To illustrate his point, Burger detailed a sequence from Notorious where Hitchcock kept the audience of the edge of their seats fearing for the safety of spies Cary Grant and Ingrid Bergman who are hiding in a wine cellar and imperiled with discovery because a of teetering bottle. “That small microcosmic moment of the bottles pushing against themselves is so visceral. What you learn as a filmmaker is to try to find those kinds of moments and to tell your story in the most effective and physical way. That moment is so inventive. It tells eight different things at the same time.”

 
The audience hears about Hitchcock’s work.


Expounding on Hitchcock’s command of the medium Shyamalan spoke about the set up for the same scene. “It’s so fascinating to watch.
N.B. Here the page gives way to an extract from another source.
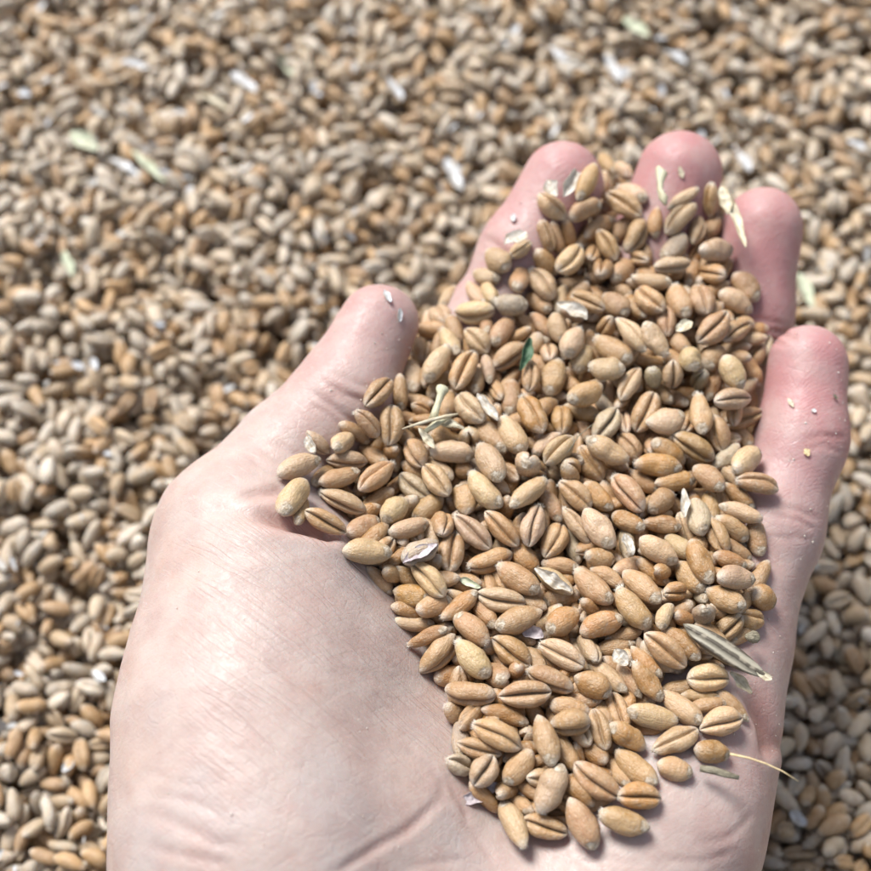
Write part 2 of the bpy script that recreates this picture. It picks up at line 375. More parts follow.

Remember when they cut to the very low angle of the champagne glasses and the bartender? Ninety-nine times out of a hundred when you see a cool angle in a movie it’s meaningless. Somebody just went ‘oh, it would be cool to get the glasses in the foreground.’ But that’s not what that shot was. That shot empowered this really bit character with power. The angle told me this guy is powerful and he can really do something bad to the characters we care about. Then he looks over at the champagne and I went, uh-oh, he’s unknowingly powerful and can hurt our main characters.  Every shot had a meaning. There were no cool shots, and yet lots of cool shots.”


So the evening went on with detailed examinations of the director’s artistry which was perhaps best summed up by De Felitta at the end of the evening. “The thing about Hitchcock’s movies is that you’re looking at somebody who’s telling you, ‘Go up another level. You can do a great deal in this medium that you can’t do in any other medium. “It’s so exciting that it makes me want to go home and make another movie!”